Tuesday, September 22, 2020

Fewer Russians Revanchist Now But Enough Still are to Be a Base for 'Softer' Expansionism, Zhelenin Says

Paul Goble

            Staunton, September 21 – A smaller share of Russians support pursuing the revanchist foreign policy Vladimir Putin is associated with than at any point in the last 17 years, Aleksandr Zhelenin says, stressing that VTsIOM, which is closely tied to the regime, is not only about measuring public opinion but about shaping it as well.

            If those around Putin who ordered this poll wanted not only to determine but to boost support for revanchist positions, the Rosbalt commentator says, one is compelled to ask whether the level of support for those it found, about a third, is a lot or a little (rosbalt.ru/blogs/2020/09/21/1864247.html).

            VTsIOM found that only 31 percent of Russians now support an aggressive foreign policy, a figure that seems very low until one considers that in 1932, Hitler won power with the support of only 34 percent of Germans. Thus, the revanchist third may be more important than might seem to be the case, Zhelinin continues. 

            “Of course,” he says, “there are differences between then and now, and to compare the 34 percent of votes the Nazis received in elections 88 years ago and the results of a sociological poll in Russia today is not completely correct for a number of reasons.”

            The 34 percent the Nazi party received gave it dominance in the German parliament, while “according to the present-day Russian constitution, a parliamentary majority must exceed 50 percent of the deputies of the Duma.” It would thus seem that there is nothing to fear on that front.

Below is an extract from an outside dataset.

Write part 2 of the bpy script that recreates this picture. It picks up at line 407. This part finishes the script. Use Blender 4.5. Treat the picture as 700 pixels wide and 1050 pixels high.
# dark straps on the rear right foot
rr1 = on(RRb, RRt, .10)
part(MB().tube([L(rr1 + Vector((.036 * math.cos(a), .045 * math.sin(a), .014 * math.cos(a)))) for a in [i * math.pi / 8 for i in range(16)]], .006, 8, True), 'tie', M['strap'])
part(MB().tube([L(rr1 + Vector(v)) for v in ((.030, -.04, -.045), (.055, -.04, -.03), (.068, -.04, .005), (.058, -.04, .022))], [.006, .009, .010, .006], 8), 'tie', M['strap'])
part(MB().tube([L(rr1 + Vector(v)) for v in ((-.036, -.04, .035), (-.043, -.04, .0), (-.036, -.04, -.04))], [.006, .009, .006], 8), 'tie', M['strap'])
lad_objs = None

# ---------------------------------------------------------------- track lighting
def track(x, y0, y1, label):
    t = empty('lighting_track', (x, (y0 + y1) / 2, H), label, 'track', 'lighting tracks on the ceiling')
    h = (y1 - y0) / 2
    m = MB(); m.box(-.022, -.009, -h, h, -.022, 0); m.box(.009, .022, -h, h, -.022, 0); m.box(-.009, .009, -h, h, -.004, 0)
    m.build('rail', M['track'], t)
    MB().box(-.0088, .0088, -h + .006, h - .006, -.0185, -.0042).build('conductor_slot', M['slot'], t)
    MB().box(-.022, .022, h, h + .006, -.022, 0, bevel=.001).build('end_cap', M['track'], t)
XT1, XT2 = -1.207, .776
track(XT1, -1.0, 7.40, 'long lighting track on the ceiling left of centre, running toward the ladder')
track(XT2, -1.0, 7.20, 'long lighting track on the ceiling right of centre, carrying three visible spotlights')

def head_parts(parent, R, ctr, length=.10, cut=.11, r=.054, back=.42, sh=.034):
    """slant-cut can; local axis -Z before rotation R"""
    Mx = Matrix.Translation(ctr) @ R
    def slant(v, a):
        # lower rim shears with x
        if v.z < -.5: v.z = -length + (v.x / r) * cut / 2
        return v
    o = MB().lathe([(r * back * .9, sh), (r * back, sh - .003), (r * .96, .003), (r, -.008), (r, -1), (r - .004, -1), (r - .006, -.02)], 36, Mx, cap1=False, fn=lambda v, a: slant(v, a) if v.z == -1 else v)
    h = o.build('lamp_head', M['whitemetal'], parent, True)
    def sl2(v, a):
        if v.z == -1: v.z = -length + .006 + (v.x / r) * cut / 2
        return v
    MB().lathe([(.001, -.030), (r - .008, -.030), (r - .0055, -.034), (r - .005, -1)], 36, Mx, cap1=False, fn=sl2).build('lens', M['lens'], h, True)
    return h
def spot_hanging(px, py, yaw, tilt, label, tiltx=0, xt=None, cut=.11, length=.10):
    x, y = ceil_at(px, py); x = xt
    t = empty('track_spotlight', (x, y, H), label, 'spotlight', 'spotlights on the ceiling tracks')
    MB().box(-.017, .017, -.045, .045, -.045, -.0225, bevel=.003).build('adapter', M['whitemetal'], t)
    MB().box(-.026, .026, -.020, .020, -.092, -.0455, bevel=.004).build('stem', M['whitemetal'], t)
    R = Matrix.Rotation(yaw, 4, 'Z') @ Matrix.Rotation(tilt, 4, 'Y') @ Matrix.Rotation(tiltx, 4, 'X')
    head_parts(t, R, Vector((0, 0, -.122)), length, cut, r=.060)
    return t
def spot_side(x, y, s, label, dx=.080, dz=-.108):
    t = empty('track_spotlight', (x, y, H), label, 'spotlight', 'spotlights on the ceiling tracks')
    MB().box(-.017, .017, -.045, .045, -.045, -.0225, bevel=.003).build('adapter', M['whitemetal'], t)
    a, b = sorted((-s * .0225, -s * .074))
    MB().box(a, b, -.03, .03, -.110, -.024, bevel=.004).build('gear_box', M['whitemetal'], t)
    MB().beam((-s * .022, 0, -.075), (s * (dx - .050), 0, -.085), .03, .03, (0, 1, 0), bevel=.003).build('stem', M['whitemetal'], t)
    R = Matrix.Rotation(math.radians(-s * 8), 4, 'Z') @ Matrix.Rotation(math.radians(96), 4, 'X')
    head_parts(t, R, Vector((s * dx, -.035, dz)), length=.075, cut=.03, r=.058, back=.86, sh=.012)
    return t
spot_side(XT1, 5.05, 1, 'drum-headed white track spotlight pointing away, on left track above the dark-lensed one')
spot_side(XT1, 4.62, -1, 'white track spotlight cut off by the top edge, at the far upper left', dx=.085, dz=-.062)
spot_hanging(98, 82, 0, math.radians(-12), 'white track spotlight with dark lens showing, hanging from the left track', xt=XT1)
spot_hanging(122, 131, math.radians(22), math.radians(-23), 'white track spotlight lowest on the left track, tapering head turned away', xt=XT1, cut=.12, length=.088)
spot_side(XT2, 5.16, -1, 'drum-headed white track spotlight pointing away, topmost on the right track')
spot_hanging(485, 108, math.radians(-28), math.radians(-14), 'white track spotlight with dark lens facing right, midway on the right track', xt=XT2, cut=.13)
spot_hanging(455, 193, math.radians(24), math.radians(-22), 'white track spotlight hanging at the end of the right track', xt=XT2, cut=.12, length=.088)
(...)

            But United Russia, which dominates the Duma, shares the revanchist views of the Kremlin, even if the Russian people don’t, Zhelenin says.  And it is obviously the case that their attitudes at any particular time are less important in the Russian political system than the views of the single individual at the top.

            Despite everything, “Russia all the same remains an electoral autarchy, and this means that it is important that the individual occupying the top post operates on the opinion of a significant part of the population,” the commentator says. “And this opinion now, as we see, is not in favor of revanchist projects.”

            This doesn’t mean that there won’t be any more annexations and Anschlusses on the post-Soviet space. Rather the reverse because “the economic system which has been constructed in contemporary Russia has exhausted itself. There aren’t nay more internal resources for development … and the ruling group will seek them not within the country but abroad.”

            But because ever fewer Russians are enthusiastic about that, it is possible, Zhelenin suggests, that these moves will be “softer” than those in the past, as in Georgia and Ukraine and that “in state propaganda, the words ‘unify’ or ‘reunify’ will be replaced by terms like ‘integration’ and ‘support.’”

            That is what is happening in the case of Moscow’s moves regarding Belarus, the commentator concludes; and at least part of the reason for that change is the change in attitudes within the Russian population.